Just after 8pm on Sunday evening, about 300 soldiers of the North's Korean People's Army (KPA) drove into the 800-yard wide Joint Security Area (JSA), the only crossing point on the heavily fortified border, which remains the last Cold War flashpoint in the world. Similar incursions occurred on Friday and Saturday when as many as 260 soldiers, armed with rifles and machine guns, arrived in army trucks to take up battle positions and install mortars on the North Korean side.
Under the 1953 Armistice Agreement between Pyongyang and the United Nations, which brought to an end the Korean War, a maximum of 35 military police from either side are allowed into the JSA, armed with nothing larger than hand guns. Last Thursday, in a move that had been anticipated for several weeks, Pyongyang renounced its "duty" in the area, and said that its forces would no longer bear the required special insignia.
The announcement was accompanied by bellicose rhetoric from both North and South; in the latter, fiercely fought elections to the National Assembly will be held next week. American forces in South Korea went on the highest military watch alert in 15 years. But, far from being a prelude to invasion and war, Pyongyang's strategy appears, by many reckonings, to be aimed at a peace treaty.
Since the end of the Cold War, North Korea's industrial and agricultural output, infrastructure and economic growth have rusted almost to a standstill. Structurally, many of the components of a prospering economy are in place; crucially, what Pyongyang lacks is foreign investment. For five years, it has pinned its hopes for national survival on the greatest geo-political prize of all: a peace treaty with the US.
In seeking this, it has few tools at its disposal. On paper at least, the KPA is an alarming adversary: its million troops, supported by chemical, and perhaps nuclear, warheads outnumber the 650,000-strong South Korean army and its 37,000 American allies. But technologically, the KPA is a period piece. Much of its equipment is pre-war, fuel is scarce, and it has ranged against it the same potential force unleashed in the Gulf War. If Pyongyang chose to mobilise fully, it could certainly inflict horrible casualties on the South and its allies; it could also initiate lesser hostilities, from acts of terrorism to a limited invasion, in an attempt to force concessions. But it would be a potentially suicidal strategy. An all-out war would in the long-term be the one strategy guaranteed to bring down the North Korean government.

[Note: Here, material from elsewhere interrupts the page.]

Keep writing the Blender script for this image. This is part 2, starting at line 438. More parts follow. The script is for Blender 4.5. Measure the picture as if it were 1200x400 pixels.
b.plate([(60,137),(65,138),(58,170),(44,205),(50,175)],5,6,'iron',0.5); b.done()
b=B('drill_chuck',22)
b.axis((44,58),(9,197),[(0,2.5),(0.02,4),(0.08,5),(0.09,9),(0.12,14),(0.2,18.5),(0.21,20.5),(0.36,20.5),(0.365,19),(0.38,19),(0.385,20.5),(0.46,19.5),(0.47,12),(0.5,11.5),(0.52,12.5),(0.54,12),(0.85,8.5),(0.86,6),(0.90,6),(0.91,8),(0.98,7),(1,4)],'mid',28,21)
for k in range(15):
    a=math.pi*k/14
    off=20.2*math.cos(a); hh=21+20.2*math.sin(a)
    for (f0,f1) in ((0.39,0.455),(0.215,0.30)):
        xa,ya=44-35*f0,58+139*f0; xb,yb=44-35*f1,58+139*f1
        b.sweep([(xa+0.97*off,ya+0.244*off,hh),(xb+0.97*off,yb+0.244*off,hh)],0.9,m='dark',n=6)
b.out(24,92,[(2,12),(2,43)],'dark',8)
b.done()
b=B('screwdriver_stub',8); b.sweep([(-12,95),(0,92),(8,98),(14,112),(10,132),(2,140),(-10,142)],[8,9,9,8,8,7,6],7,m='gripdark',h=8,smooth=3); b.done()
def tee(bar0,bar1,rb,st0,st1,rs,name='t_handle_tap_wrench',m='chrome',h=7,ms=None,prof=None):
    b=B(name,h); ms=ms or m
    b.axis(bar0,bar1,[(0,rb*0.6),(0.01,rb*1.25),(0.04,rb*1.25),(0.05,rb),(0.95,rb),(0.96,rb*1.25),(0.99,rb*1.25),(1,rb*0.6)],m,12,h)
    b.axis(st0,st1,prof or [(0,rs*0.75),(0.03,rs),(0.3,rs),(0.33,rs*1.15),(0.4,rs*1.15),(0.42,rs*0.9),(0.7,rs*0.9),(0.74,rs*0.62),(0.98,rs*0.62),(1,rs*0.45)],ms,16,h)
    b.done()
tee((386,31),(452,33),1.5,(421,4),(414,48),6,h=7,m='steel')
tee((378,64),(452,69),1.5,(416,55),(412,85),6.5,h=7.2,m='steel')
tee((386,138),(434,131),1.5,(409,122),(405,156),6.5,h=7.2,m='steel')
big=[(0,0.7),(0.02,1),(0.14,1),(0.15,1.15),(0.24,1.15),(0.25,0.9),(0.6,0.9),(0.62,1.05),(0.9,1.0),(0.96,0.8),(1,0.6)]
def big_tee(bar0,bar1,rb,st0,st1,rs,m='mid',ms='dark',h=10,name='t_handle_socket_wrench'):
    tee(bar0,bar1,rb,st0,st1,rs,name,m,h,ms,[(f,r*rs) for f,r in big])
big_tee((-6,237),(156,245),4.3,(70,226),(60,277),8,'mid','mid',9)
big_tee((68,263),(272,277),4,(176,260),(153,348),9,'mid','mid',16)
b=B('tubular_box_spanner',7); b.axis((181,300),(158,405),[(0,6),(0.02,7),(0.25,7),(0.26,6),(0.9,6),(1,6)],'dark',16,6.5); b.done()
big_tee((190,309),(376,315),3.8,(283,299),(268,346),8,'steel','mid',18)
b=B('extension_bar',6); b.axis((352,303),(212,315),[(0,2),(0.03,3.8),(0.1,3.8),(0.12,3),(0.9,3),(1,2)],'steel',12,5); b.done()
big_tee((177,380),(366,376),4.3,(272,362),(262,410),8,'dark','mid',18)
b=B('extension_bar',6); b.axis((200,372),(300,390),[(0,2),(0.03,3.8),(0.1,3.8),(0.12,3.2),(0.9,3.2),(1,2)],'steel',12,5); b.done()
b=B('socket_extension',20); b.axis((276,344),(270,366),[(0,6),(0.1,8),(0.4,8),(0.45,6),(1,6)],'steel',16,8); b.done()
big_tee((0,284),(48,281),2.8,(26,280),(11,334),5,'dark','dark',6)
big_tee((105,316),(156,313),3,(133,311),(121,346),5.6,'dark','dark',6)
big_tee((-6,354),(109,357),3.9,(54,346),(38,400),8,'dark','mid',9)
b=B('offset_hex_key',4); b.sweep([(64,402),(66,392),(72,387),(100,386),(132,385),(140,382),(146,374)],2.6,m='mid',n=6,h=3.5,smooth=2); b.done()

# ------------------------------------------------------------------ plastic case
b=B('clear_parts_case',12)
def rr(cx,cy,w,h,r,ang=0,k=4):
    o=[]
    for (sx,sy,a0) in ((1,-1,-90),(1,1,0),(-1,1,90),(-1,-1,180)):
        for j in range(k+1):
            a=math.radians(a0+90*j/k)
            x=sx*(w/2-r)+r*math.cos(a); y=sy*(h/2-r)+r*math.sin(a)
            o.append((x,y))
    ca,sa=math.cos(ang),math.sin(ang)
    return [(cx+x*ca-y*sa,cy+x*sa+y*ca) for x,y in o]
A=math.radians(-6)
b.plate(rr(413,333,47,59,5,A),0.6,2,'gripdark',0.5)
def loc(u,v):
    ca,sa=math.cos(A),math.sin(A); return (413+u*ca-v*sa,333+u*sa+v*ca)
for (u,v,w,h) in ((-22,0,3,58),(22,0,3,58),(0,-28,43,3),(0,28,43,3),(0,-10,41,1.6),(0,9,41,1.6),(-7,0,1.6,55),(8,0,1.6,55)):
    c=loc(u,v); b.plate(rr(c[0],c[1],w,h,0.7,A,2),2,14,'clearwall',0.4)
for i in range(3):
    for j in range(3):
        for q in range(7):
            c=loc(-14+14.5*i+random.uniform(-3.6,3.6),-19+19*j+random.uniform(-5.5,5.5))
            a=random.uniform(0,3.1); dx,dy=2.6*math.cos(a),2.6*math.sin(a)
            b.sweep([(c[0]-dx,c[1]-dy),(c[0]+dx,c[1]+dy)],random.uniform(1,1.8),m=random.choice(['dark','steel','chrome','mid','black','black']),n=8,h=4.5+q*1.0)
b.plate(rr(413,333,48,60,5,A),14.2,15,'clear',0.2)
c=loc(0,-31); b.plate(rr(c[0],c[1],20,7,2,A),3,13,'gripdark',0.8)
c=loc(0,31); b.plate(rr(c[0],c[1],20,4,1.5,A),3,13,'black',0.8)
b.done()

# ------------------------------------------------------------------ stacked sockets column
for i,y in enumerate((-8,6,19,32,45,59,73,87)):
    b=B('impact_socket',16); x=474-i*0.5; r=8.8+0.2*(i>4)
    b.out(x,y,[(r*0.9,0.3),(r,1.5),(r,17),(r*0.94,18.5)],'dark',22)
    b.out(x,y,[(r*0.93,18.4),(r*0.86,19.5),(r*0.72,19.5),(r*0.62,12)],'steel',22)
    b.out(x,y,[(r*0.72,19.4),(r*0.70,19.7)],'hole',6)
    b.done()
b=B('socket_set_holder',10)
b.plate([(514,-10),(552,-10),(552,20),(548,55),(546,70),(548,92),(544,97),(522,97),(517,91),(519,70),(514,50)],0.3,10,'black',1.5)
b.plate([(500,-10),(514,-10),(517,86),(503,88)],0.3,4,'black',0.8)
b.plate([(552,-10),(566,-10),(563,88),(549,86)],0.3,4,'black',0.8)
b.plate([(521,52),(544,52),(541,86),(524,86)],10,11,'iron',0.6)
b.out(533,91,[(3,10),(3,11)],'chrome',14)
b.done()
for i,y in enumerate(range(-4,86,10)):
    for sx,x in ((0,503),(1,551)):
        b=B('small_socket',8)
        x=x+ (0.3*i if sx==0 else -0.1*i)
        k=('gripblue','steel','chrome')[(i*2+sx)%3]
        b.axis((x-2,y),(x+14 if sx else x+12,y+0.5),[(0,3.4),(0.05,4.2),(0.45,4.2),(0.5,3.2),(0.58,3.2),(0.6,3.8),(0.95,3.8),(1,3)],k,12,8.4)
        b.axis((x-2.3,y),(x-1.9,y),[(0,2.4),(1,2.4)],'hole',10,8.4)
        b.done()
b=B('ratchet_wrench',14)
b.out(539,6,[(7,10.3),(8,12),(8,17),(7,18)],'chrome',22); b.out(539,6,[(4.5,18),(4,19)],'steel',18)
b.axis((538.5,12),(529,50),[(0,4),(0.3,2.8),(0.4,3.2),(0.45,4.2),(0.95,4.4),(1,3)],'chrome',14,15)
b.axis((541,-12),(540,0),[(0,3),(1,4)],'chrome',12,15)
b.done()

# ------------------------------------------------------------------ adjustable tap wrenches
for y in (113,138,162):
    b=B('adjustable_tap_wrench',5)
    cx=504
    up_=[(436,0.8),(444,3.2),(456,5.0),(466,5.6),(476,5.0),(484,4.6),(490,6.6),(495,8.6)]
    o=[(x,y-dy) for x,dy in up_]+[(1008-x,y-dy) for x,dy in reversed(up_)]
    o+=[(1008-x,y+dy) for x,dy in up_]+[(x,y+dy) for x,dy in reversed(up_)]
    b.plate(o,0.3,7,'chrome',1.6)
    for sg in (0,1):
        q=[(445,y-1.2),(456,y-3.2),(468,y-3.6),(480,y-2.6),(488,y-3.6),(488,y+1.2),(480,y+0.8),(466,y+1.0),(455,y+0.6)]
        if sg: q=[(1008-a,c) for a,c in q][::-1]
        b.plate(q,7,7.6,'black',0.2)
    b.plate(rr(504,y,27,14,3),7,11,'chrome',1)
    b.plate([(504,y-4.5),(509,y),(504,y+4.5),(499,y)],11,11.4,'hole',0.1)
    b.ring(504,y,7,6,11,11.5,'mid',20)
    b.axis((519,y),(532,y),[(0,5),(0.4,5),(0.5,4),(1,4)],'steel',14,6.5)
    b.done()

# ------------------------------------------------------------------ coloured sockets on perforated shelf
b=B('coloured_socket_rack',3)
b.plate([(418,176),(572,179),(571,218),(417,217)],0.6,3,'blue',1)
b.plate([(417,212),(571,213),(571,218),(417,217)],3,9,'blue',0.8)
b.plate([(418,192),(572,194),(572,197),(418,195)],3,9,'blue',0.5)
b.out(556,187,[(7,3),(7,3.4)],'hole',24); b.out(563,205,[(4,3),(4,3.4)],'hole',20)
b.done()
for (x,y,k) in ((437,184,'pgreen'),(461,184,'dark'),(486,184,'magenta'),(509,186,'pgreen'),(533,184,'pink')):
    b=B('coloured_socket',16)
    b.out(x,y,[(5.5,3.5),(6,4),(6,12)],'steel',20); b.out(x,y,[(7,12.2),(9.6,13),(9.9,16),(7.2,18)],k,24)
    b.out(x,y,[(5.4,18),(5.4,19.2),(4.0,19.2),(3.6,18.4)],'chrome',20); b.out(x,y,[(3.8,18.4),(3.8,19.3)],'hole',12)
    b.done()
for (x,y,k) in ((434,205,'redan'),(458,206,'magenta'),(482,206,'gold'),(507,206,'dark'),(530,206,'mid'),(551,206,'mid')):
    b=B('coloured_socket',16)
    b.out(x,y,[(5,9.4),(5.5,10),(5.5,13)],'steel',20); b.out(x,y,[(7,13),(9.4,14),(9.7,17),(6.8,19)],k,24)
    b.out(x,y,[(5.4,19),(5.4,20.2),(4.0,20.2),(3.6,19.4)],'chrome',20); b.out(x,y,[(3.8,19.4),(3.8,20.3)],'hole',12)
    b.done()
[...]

Its only other bargaining chip is the Armistice and, for five years, Pyongyang has been slowly whittling it away. In 1991 it suspended meetings of the supervisory Military Armistice Commission. Two years later, it expelled from its side of the DMZ neutral observers from Czechoslovakia, soon followed by the Polish delegation. Last month, North Korea diplomats began to speak of "final and decisive" steps towards annulling the Armistice, unless Washington agreed to talks. Last week's announcement, and the sabre- rattling over the weekend are the fulfilment of this promise.
Its chances of success do not appear high. South Korea is terrified of being excluded from a treaty. The Americans, publicly at least, insist that they are not interested, and that the Korean Cold War must be brought to an end by the Koreans themselves. The closest things to concessions, ironically, are coming from Pyongyang: recently it began hinting that, even after a treaty, it could tolerate a certain number of US troops on the peninsula. If the rebuffs continue, the North will be left with fewer and fewer options and most of those that remain do not bear thinking about.